--- GOAL OF THE EXERCISE ---
Reproduce, please, the span of lines beginning at the line with "Model this scene" and ending at the line with "scene.camera = cam", inclusive, minus any pictures.

(Dataset rows)
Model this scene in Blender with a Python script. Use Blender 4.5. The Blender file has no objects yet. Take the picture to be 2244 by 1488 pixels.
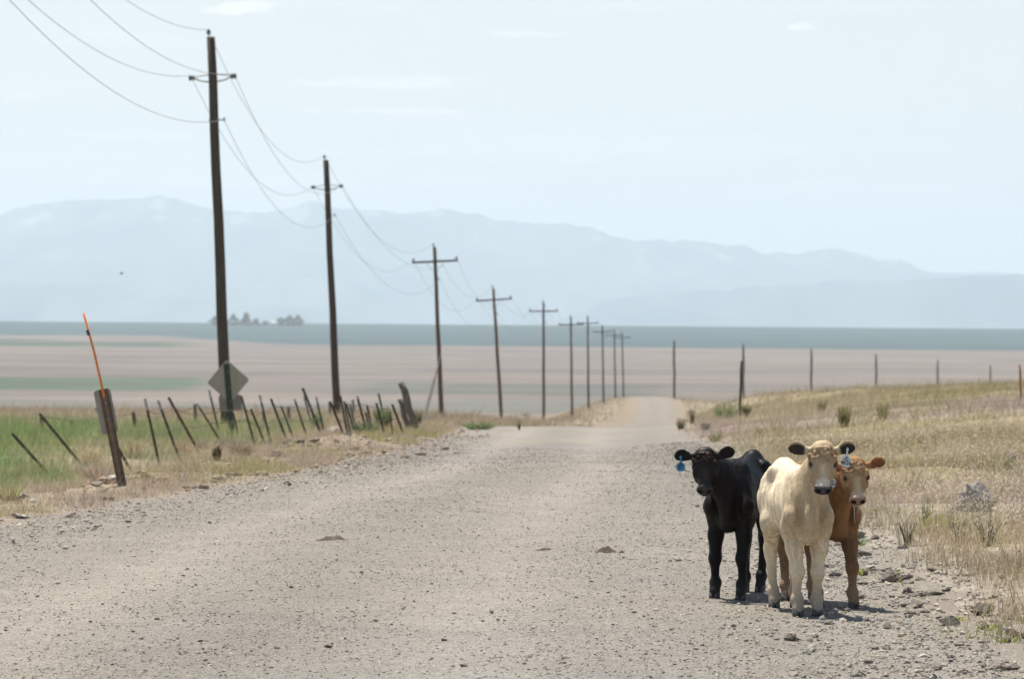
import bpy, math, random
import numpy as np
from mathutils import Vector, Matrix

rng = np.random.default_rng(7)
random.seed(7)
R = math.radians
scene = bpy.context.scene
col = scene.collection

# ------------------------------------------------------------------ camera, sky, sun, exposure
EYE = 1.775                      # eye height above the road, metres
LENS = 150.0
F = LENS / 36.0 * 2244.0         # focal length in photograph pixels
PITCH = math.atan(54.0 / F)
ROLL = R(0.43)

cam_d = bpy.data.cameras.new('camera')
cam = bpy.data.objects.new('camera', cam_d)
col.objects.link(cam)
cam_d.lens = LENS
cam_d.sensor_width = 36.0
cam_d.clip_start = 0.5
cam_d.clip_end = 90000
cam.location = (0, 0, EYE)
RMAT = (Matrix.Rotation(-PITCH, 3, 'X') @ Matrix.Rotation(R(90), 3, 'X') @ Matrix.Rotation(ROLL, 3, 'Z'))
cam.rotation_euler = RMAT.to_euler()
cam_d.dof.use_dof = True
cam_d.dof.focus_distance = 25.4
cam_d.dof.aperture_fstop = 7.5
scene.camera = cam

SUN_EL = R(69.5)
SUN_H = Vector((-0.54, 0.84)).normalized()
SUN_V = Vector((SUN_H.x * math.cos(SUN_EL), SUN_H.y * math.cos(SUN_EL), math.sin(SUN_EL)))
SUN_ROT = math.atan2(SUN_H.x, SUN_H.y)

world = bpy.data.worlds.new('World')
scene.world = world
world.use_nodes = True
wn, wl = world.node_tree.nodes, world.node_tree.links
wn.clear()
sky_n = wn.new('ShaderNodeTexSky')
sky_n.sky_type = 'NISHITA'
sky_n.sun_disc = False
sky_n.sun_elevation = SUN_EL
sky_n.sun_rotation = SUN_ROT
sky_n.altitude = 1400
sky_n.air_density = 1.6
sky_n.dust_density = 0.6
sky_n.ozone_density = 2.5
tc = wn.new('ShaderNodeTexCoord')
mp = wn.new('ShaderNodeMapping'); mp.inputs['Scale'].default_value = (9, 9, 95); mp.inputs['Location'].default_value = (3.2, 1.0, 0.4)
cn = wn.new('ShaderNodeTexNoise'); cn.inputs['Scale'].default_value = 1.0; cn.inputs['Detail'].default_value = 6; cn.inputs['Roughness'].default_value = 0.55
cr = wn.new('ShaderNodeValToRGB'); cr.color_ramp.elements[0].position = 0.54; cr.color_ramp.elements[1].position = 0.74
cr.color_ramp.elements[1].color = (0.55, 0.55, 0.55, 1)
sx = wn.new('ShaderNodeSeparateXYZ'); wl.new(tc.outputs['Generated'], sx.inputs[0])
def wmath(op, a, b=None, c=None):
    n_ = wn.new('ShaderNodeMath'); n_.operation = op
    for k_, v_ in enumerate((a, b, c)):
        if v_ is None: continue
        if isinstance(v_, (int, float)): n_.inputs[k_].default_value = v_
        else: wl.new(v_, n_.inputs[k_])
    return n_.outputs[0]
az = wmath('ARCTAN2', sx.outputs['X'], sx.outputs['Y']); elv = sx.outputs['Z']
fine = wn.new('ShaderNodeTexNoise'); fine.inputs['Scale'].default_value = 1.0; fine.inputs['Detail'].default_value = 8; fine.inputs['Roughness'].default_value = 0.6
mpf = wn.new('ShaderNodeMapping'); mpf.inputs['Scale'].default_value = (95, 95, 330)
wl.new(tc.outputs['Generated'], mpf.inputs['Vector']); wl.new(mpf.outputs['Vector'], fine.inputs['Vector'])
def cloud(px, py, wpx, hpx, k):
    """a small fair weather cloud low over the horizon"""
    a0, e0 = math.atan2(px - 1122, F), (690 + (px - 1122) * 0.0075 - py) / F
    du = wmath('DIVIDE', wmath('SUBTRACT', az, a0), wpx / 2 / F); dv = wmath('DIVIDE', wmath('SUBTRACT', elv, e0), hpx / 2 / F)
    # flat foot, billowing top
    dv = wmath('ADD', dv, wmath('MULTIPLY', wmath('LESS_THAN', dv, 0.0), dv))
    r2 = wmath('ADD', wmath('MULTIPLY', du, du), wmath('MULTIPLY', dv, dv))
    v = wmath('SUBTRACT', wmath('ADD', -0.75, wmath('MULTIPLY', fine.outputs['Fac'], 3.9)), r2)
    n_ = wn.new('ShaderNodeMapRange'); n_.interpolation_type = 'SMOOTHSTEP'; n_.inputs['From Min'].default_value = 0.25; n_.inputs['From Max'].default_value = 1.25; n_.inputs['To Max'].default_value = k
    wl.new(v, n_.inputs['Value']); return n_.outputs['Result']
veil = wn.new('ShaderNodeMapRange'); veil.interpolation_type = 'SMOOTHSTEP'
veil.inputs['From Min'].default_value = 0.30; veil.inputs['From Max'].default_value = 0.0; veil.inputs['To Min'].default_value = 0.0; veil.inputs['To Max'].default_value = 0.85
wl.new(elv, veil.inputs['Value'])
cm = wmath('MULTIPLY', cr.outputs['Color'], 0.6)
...
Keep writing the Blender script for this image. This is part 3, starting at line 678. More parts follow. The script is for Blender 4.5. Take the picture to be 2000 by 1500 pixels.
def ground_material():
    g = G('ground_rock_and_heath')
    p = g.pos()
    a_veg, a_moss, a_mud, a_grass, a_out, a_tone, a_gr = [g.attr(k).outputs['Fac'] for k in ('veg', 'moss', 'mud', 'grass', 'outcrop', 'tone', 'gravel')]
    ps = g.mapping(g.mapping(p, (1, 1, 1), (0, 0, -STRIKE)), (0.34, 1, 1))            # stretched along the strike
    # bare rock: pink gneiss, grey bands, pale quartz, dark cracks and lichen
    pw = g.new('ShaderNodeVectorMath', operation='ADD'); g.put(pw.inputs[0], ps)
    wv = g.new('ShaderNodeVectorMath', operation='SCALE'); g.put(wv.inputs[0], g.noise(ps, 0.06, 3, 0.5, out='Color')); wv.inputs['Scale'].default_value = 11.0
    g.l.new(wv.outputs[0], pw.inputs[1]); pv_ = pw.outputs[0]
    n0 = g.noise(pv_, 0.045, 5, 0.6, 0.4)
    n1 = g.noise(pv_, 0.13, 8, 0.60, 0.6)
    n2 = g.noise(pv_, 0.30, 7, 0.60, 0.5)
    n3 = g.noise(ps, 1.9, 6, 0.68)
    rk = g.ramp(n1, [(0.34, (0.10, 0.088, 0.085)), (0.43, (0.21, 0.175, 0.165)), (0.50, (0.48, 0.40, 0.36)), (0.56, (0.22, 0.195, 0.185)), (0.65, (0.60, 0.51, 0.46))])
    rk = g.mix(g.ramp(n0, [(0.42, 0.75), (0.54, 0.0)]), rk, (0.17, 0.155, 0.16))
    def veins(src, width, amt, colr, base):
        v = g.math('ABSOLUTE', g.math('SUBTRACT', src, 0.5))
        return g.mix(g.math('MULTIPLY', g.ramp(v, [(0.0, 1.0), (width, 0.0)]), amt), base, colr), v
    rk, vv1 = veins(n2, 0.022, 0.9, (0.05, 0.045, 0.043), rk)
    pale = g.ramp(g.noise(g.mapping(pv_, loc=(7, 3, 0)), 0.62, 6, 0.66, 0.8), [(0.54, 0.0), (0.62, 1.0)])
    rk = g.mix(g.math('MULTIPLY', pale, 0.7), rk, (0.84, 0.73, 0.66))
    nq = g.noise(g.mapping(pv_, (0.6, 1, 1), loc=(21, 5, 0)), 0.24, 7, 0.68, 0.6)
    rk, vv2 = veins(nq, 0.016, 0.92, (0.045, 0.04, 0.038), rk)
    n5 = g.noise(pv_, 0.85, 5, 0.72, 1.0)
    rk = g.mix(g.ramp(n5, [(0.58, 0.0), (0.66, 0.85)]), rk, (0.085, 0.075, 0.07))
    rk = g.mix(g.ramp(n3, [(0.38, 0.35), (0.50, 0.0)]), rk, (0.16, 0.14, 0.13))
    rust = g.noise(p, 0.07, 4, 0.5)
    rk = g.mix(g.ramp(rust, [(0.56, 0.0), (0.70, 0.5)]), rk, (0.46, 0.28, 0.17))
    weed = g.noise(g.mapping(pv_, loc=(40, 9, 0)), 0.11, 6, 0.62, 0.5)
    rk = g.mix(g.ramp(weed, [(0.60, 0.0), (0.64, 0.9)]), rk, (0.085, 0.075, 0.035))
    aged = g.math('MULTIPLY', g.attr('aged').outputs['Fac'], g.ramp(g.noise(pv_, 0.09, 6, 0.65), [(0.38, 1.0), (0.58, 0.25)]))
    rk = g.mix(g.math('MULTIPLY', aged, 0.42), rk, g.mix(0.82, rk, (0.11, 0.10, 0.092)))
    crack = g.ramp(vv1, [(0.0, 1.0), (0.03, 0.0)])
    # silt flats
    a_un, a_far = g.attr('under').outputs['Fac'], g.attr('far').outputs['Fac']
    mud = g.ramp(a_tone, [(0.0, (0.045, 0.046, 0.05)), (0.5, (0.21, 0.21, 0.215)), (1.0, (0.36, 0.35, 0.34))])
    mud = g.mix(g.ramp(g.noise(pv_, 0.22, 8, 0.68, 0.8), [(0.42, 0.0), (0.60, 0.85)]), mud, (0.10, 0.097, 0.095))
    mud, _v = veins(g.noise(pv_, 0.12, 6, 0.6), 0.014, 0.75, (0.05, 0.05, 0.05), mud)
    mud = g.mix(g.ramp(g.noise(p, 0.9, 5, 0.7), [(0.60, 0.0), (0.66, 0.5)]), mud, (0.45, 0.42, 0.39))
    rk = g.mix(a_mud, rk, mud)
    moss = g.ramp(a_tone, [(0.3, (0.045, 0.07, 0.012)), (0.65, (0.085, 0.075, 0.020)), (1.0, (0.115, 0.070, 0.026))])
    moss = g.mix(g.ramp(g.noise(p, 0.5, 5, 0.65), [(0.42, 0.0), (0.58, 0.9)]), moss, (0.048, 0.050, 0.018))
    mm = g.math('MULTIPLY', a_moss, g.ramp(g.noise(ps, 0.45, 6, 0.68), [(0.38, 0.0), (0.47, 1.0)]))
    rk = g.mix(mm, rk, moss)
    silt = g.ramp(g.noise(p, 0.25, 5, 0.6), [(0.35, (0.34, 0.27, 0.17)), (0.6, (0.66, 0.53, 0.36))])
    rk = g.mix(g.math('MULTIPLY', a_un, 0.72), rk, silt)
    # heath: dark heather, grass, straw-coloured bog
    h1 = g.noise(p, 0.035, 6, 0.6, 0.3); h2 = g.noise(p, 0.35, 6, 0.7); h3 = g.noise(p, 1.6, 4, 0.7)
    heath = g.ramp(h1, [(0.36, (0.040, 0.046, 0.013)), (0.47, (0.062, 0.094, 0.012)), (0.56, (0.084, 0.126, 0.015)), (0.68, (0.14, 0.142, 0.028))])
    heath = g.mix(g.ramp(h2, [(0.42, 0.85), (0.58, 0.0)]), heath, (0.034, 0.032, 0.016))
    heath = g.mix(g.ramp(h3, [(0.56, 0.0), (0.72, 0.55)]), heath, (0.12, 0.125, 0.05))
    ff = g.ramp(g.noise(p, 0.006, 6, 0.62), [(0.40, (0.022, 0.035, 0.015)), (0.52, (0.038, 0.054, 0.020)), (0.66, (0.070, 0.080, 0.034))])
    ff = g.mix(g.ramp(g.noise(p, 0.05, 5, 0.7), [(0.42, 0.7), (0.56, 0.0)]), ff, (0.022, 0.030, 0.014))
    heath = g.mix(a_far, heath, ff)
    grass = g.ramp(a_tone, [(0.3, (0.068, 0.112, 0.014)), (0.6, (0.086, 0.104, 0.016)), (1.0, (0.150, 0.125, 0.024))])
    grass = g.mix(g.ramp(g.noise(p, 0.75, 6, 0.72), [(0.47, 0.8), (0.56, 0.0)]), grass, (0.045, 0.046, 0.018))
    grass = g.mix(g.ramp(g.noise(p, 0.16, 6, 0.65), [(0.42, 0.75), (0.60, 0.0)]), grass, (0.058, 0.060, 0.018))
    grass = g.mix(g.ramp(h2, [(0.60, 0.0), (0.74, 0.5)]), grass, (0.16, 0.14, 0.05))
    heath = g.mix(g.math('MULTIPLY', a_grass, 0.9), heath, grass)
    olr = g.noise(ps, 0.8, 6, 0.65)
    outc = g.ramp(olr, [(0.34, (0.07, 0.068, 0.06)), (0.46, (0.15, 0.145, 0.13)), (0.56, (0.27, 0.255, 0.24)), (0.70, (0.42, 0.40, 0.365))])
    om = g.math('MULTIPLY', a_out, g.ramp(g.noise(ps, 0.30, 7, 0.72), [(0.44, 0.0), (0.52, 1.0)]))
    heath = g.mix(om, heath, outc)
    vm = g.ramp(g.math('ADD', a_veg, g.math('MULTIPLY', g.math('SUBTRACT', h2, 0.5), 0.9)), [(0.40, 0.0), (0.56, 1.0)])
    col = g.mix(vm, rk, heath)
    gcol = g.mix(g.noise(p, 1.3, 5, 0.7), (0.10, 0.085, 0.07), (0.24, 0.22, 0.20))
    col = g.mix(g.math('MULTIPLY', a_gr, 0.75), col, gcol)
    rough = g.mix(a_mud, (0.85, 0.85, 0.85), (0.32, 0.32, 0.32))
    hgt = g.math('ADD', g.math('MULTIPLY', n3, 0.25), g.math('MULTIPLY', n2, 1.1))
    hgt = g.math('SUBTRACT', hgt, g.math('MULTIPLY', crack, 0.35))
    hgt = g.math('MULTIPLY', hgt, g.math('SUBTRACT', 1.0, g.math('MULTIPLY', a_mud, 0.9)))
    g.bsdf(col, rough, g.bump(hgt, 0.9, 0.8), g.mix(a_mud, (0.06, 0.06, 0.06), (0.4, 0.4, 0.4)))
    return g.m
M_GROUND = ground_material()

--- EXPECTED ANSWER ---
Model this scene in Blender with a Python script. Use Blender 4.5. The Blender file has no objects yet. Take the picture to be 2244 by 1488 pixels.
import bpy, math, random
import numpy as np
from mathutils import Vector, Matrix

rng = np.random.default_rng(7)
random.seed(7)
R = math.radians
scene = bpy.context.scene
col = scene.collection

# ------------------------------------------------------------------ camera, sky, sun, exposure
EYE = 1.775                      # eye height above the road, metres
LENS = 150.0
F = LENS / 36.0 * 2244.0         # focal length in photograph pixels
PITCH = math.atan(54.0 / F)
ROLL = R(0.43)

cam_d = bpy.data.cameras.new('camera')
cam = bpy.data.objects.new('camera', cam_d)
col.objects.link(cam)
cam_d.lens = LENS
cam_d.sensor_width = 36.0
cam_d.clip_start = 0.5
cam_d.clip_end = 90000
cam.location = (0, 0, EYE)
RMAT = (Matrix.Rotation(-PITCH, 3, 'X') @ Matrix.Rotation(R(90), 3, 'X') @ Matrix.Rotation(ROLL, 3, 'Z'))
cam.rotation_euler = RMAT.to_euler()
cam_d.dof.use_dof = True
cam_d.dof.focus_distance = 25.4
cam_d.dof.aperture_fstop = 7.5
scene.camera = cam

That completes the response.